Tape and inkle loom weavers allow for this by allowing a small loop at the edge (selvedge) and by tugging on the ends as they proceed with the weaving. The size of loop needed for maintaining a nice edge is part of the craft which must be learned through practice. Wider width weavings will have either an angle of thread or a curve of thread across the shed before it is packed in.

Temples are an aid for the weaver to maintain consistent width. They act much like a rug-stretcher. They are particularly helpful when weaving rag rugs as the shortening of weft thread is more pronounced because of the bulk of rags.

Temples have five important parts: There will be two arms generally made of wood. The tip of each arm will be equipped with teeth of some sort--usually several small brads or nails, pointy side out. And the temple will have some means of fastening the two arms together at several widths.

While teeth are fairly standard, several creative methods have been seen for keeping the two arms tied together and are seen here. The item above uses a wing nut on a bolt through a set of holes which provides a friction fit.

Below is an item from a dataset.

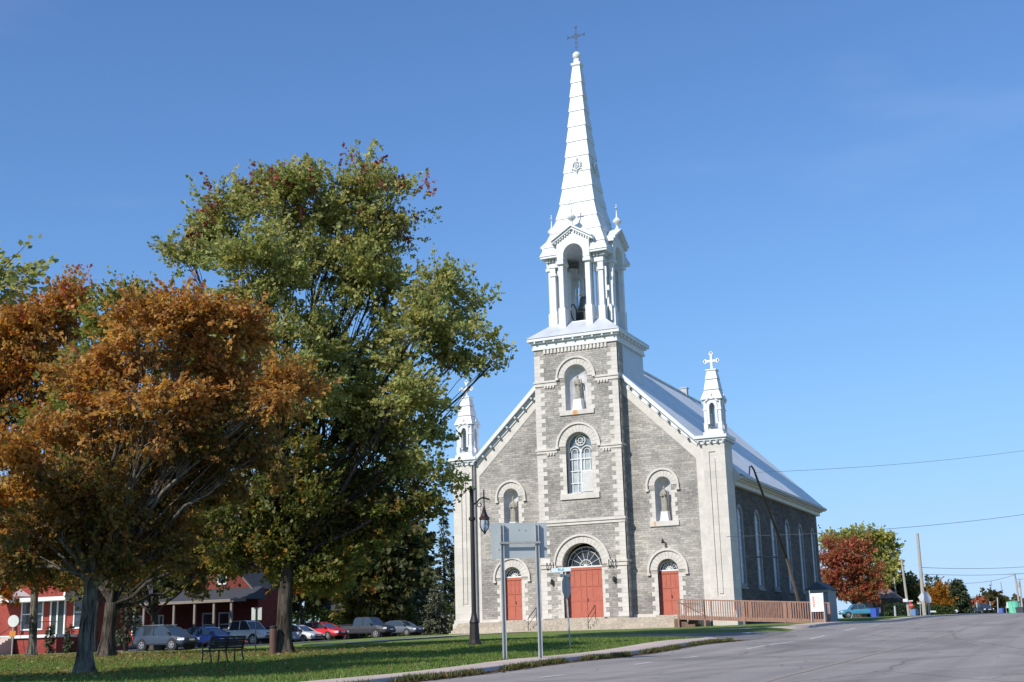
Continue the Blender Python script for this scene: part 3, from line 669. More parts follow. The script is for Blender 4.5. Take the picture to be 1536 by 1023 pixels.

The action of some temples is much like scissors. The arms are formed into an "x" and the teeth are inserted into the work near its edge. Downward force is applied to the pivot until the arms lie parallel and the teeth have stretched the work to its proper width. The arms are then secured in this state by string or a door latch (or both) as seen below

The temple pictured above and below shows signs of good craftsmanship as well as caring for how the product appeared. The maker of this temple used sapwood for one arm and heartwood from a walnut tree for its other arm giving the work a nice two-toned look.

In addition to having all the right parts, the maker chip-carved decorations in the wood. This item was advertised as a "primitive wood gadget."

When the temple has been flattened, the small mortise and tenon are engaged for a permanent setting.